-- begin --

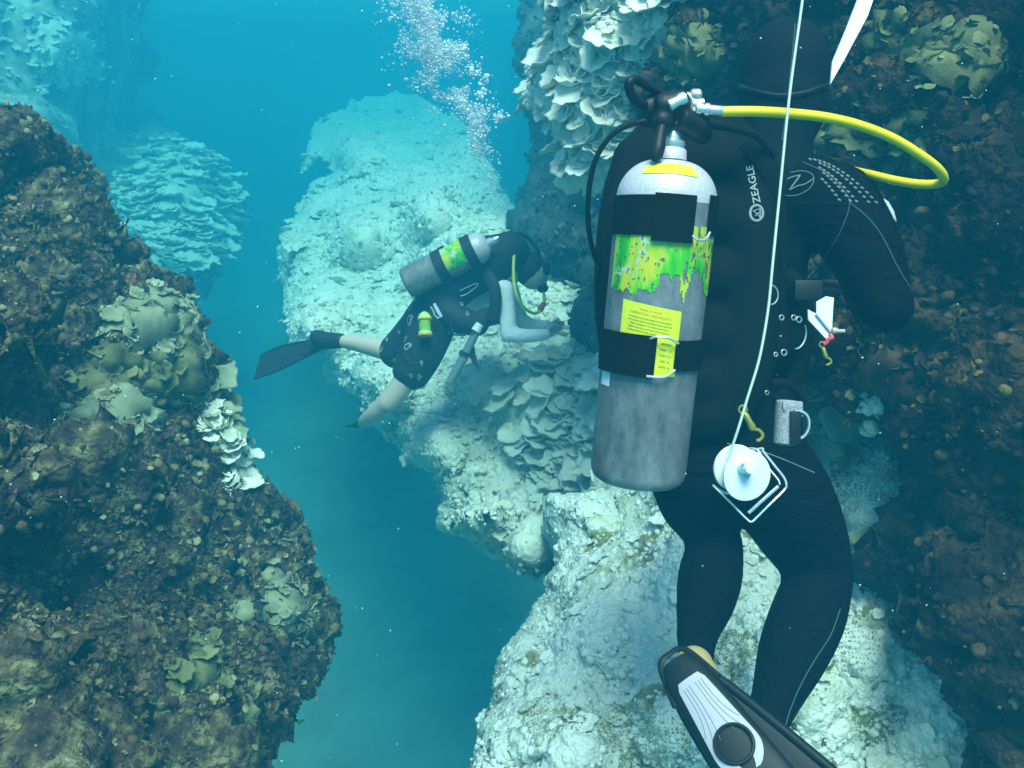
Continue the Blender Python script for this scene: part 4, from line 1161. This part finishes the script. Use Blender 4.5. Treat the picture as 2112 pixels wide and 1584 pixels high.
# ---- regulator
RG = thing('regulator', 'black and chrome regulator first stage with long yellow hose on the tank valve', 'regulator', V(1395, 230, 1.61))
m = MB()
m.lathe(V(1322, 226, 1.63), Vector(CR) * .95 + Vector(CF) * .2, [(0, .010), (.002, .028), (.012, .031), (.022, .031), (.024, .024), (.05, .022)], 28)
m.build('dust_cap', M_rubber, RG)
m = MB(); m.lathe(V(1352, 222, 1.60), Vector(CR) * .9 + Vector(CU) * .15, [(0, .020), (.012, .024), (.05, .024), (.06, .018)], 24); m.ball(V(1366, 250, 1.60), .022)
m.tube([V(1400, 240, 1.60), V(1440, 262, 1.62), V(1455, 285, 1.64)], [.022, .026, .016], 14)
skin('first_stage', m, M_rubber, RG, .004, 2)
m = MB(); m.lathe(V(1378, 219, 1.585), V(1412, 203, 1.585) - V(1378, 219, 1.585), [(0, .010), (.002, .012), (.018, .011), (.026, .013), (.034, .012), (.036, .006)], 20); m.build('yoke_screw', M_chrome, RG)
m = MB(); m.tube(curve([V(1396, 218, 1.60), V(1412, 198, 1.60), V(1428, 206, 1.60), V(1432, 236, 1.60)], 6), .0075, 10); m.build('yoke', M_steel, RG)
m = MB(); m.lathe(V(1424, 196, 1.60), Vector(CR), [(0, .008), (.004, .011), (.016, .011), (.02, .007)], 16); m.lathe(V(1428, 216, 1.60), Vector(CR) + Vector(CU) * .1, [(0, .010), (.02, .010)], 12); m.build('port_plug', M_steel, RG)
m = MB(); m.lathe(V(1434, 224, 1.595), V(1492, 229, 1.59) - V(1434, 224, 1.595), [(0, .007), (.002, .011), (.010, .011), (.011, .008), (.016, .008), (.017, .0115), (.024, .0115), (.026, .009), (.050, .0088), (.052, .007)], 20); m.build('hose_fitting', M_chrome, RG)
def hose(pts, r, mat, parent, name='hose'): m = MB(); m.tube(curve([V(*p) for p in pts], 10), r, 12); return m.build(name, mat, parent)
hose([(1489, 230, 1.59), (1560, 230, 1.59), (1628, 234, 1.60), (1700, 242, 1.62), (1770, 258, 1.64), (1840, 285, 1.66), (1895, 318, 1.68), (1930, 344, 1.70), (1946, 366, 1.73), (1938, 378, 1.77), (1900, 380, 1.80), (1850, 373, 1.84), (1795, 360, 1.90), (1760, 352, 2.0)], .0092, M_yellow, RG, 'yellow_hose')
hose([(1375, 200, 1.62), (1340, 180, 1.60), (1312, 164, 1.58), (1298, 170, 1.57), (1300, 190, 1.58), (1318, 212, 1.60), (1345, 222, 1.62)], .0085, M_rubber, RG, 'short_hose')
hose([(1340, 248, 1.62), (1310, 254, 1.62), (1270, 272, 1.63), (1240, 306, 1.65), (1222, 350, 1.67), (1213, 410, 1.70), (1214, 470, 1.73), (1225, 525, 1.78), (1240, 560, 1.84)], .0052, M_rubber, RG, 'thin_hose')
hose([(1400, 235, 1.63), (1440, 250, 1.66), (1500, 262, 1.72), (1560, 280, 1.80), (1600, 320, 1.84)], .0085, M_rubber, RG, 'short_hose')

# ---- line and reel
GL = MB(); GL.tube(curve([V(x, y, d) for x, y, d in ((1662, -60, 1.52), (1655, 0, 1.52), (1628, 200, 1.53), (1608, 400, 1.54), (1594, 540, 1.54), (1584, 640, 1.545), (1566, 740, 1.55), (1542, 820, 1.555), (1524, 880, 1.56), (1508, 930, 1.57), (1490, 1003, 1.575))], 8), .0024, 8)
o = GL.build('guide_line', plain('line_white', (.62, .68, .56), .7), None, loc=V(1600, 450, 1.54)); setp(o, 'thin white line running from above past the yellow hose to the reel', 'line')
RL = thing('line_reel', 'white two-disc line reel with steel frame behind the right hip of the near diver', 'reel', V(1530, 975, 1.60))
axr = (V(1542, 984, 1.555) - V(1512, 964, 1.605)).normalized()
for (c, r_, nm) in ((V(1516, 964, 1.60), .0425, 'spool_disc'), (V(1540, 981, 1.56), .0455, 'spool_disc')):
    m = MB(); a2 = (-Vector(CF) * .92 + Vector(CR) * .22 - Vector(CU) * .12)
    m.lathe(c, a2, [(-.003, .005), (-.003, r_ - .001), (0, r_), (.003, r_ - .001), (.0035, r_ * .9), (.0035, .004)], 48); m.build(nm, M_plastic, RL)
m = MB(); a2 = (V(1540, 981, 1.56) - V(1516, 964, 1.60)); m.lathe(V(1516, 964, 1.60), a2, [(0, .020), (a2.length, .020)], 24); m.build('line_drum', plain('wound_line', (.55, .58, .48), .8), RL)
m = MB(); m.lathe(V(1532, 962, 1.555), -Vector(CF) + Vector(CR) * .3, [(0, .013), (.02, .012), (.026, .010)], 20); m.build('winding_knob', M_plastic, RL)
m = MB(); m.lathe(V(1534, 957, 1.534), -Vector(CF), [(0, .0045), (.002, .0045), (.003, .002)], 14); m.lathe(V(1541, 979, 1.556), -Vector(CF), [(0, .0055), (.003, .005), (.005, .002)], 14); m.build('bolt', M_steel, RL)
def rod(pts, r, name, mat, parent, closed=False, sub=5): m = MB(); m.tube(curve([V(*p) for p in pts], sub, closed), r, 8, closed=closed); return m.build(name, mat, parent)
rod([(1505, 940, 1.61), (1568, 925, 1.60), (1575, 932, 1.595), (1600, 963, 1.58), (1617, 985, 1.57), (1622, 1000, 1.565), (1618, 1010, 1.565), (1590, 1038, 1.56), (1562, 1066, 1.56), (1550, 1076, 1.56), (1540, 1070, 1.565), (1505, 1035, 1.59), (1470, 1000, 1.61)], .0020, 'frame', M_chrome, RL)
rod([(1540, 925, 1.61), (1562, 928, 1.60), (1585, 965, 1.585), (1605, 990, 1.575), (1608, 1000, 1.572)], .0018, 'frame_rail', M_steel, RL)
rod([(1605, 1003, 1.560), (1574, 1031, 1.558), (1544, 1058, 1.56)], .0030, 'handle', M_chrome, RL)
rod([(1470, 1000, 1.61), (1500, 1018, 1.60), (1520, 1005, 1.59)], .0025, 'frame_strut', M_steel, RL)
m = MB(); m.tube(curve([V(1500, 915, 1.70), V(1560, 928, 1.68), V(1610, 945, 1.72), V(1680, 975, 1.80)], 6), .0008, 5); 
o = m.build('cord', plain('thin_cord', (.30, .42, .38), .8), None, loc=V(1590, 940, 1.7)); setp(o, 'fine loose cord trailing right from the reel across the thigh', 'cord')
# brass snap hanging at the line
def snap(label, a, b, mat, s=1.0):
    A_, B_2 = Vector(a), Vector(b); X_ = (B_2 - A_); L_ = X_.length; X_.normalize(); S_ = X_.cross(Vector(CF)).normalized()
    o = thing('bolt_snap', label, 'clip', A_)
    m = MB(); m.tube([A_, A_ + X_ * L_ * .08, A_ + X_ * L_ * .3, A_ + X_ * L_ * .5, A_ + X_ * L_ * .62], [.003 * s, .005 * s, .0045 * s, .006 * s, .004 * s], 10); m.build('body', mat, o)
    m = MB(); m.tube(curve([A_ + X_ * L_ * .60, A_ + X_ * L_ * .72 + S_ * .007 * s, A_ + X_ * L_ * .92 + S_ * .008 * s, B_2, A_ + X_ * L_ * .95 - S_ * .004 * s], 5), .0026 * s, 8); m.build('hook', mat, o)
    m = MB(); c0 = A_ - X_ * .006 * s; m.tube([c0 + X_ * .006 * s * math.cos(t) + S_ * .006 * s * math.sin(t) for t in [2 * math.pi * k / 12 for k in range(12)]], .0018 * s, 6, closed=True); m.build('swivel_eye', mat, o)
    return o
snap('tarnished brass snap clip hanging just above the white reel', V(1536, 852, 1.60), V(1566, 908, 1.60), M_brass, 1.2)
snap('brass snap clip under the folded white slate', V(1697, 716, 1.78), V(1708, 752, 1.78), M_brass, .9)
# canister clip
CC = thing('metal_canister', 'dull grey canister with a steel ring hanging at the right hip', 'canister', V(1620, 870, 1.72))
m = MB(); m.lathe(V(1618, 918, 1.74), Vector(CU) * .97 + Vector(CR) * .06, [(0, .012), (.002, .020), (.004, .022), (.085, .022), (.088, .018), (.089, .010)], 28); m.build('canister_body', M_grey, CC)
m = MB(); m.box(V(1632, 838, 1.73), Vector(CR) * .020, Vector(CF) * .012, Vector(CU) * .010, .004); m.build('canister_lid', M_grey, CC)
m = MB(); m.box(V(1638, 882, 1.72), Vector(CR) * .010, Vector(CF) * .012, Vector(CU) * .032, .003); m.build('black_clamp', M_rubber, CC)
rod([(1640, 848, 1.72), (1656, 850, 1.72), (1667, 862, 1.72), (1668, 882, 1.72), (1658, 900, 1.72), (1642, 906, 1.72)], .0030, 'steel_ring', M_chrome, CC)
hose([(1590, 790, 1.80), (1625, 792, 1.80), (1650, 812, 1.80), (1662, 836, 1.80)], .009, M_nylon, BV, 'trim_strap')
# folded white slate
SL = thing('dive_slate', 'folded white plastic slate with red cord clipped at the waist of the near diver', 'slate', V(1700, 660, 1.79))
def panel(name, pts, depth, mat, parent):
    m = MB(); m.prism([V(*p) for p in pts], depth); return m.build(name, mat, parent, smooth=False)
panel('slate_leaf', [(1684, 622, 1.79), (1704, 611, 1.79), (1720, 614, 1.79), (1718, 640, 1.79), (1716, 683, 1.79), (1713, 684, 1.79), (1684, 648, 1.79)], Vector(CF) * .003, M_plastic, SL)
panel('slate_leaf', [(1667, 638, 1.785), (1673, 642, 1.785), (1684, 647, 1.785), (1712, 684, 1.785), (1707, 702, 1.785), (1668, 660, 1.785)], Vector(CF) * .003 - Vector(CR) * .001, M_plastic, SL)
m = MB(); m.tube([V(1683, 648, 1.782), V(1713, 685, 1.782)], .0022, 8); m.build('hinge', plain('blue_grey_plastic', (.30, .38, .62), .5), SL)
m = MB(); m.tube([V(1716, 682, 1.785), V(1722, 682, 1.785), V(1730, 683, 1.785), (V(1742, 683, 1.785))], [.006, .007, .004, .004], 10); m.build('slate_pencil', plain('beige_plastic', (.50, .44, .36), .6), SL)
rod([(1712, 690, 1.78), (1716, 697, 1.775), (1708, 700, 1.775), (1704, 707, 1.775), (1698, 710, 1.775)], .0042, 'red_cord', M_red, SL)
m = MB(); m.box(V(1664, 600, 1.83), Vector(CR) * .030, Vector(CF) * .015, Vector(CU) * .022, .008); m.build('slate_pouch', M_rubber, SL)
# white pointed stake
m = MB(); m.prism([V(1776, -20, 1.60), V(1808, -20, 1.60), V(1790, 32, 1.60), V(1742, 122, 1.60), V(1713, 173, 1.60), V(1717, 127, 1.60), V(1745, 60, 1.60)], Vector(CF) * .006)
o = m.build('marker_stake', M_plastic, None, smooth=False, loc=V(1760, 80, 1.6)); setp(o, 'long white pointed plastic stake reaching down from the top beside the hood', 'stake')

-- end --

_Exercise goal:_ Spot every line that holds "from" and copy it.

_Output:_
Continue the Blender Python script for this scene: part 4, from line 1161. This part finishes the script. Use Blender 4.5. Treat the picture as 2112 pixels wide and 1584 pixels high.
o = GL.build('guide_line', plain('line_white', (.62, .68, .56), .7), None, loc=V(1600, 450, 1.54)); setp(o, 'thin white line running from above past the yellow hose to the reel', 'line')
o = m.build('cord', plain('thin_cord', (.30, .42, .38), .8), None, loc=V(1590, 940, 1.7)); setp(o, 'fine loose cord trailing right from the reel across the thigh', 'cord')
o = m.build('marker_stake', M_plastic, None, smooth=False, loc=V(1760, 80, 1.6)); setp(o, 'long white pointed plastic stake reaching down from the top beside the hood', 'stake')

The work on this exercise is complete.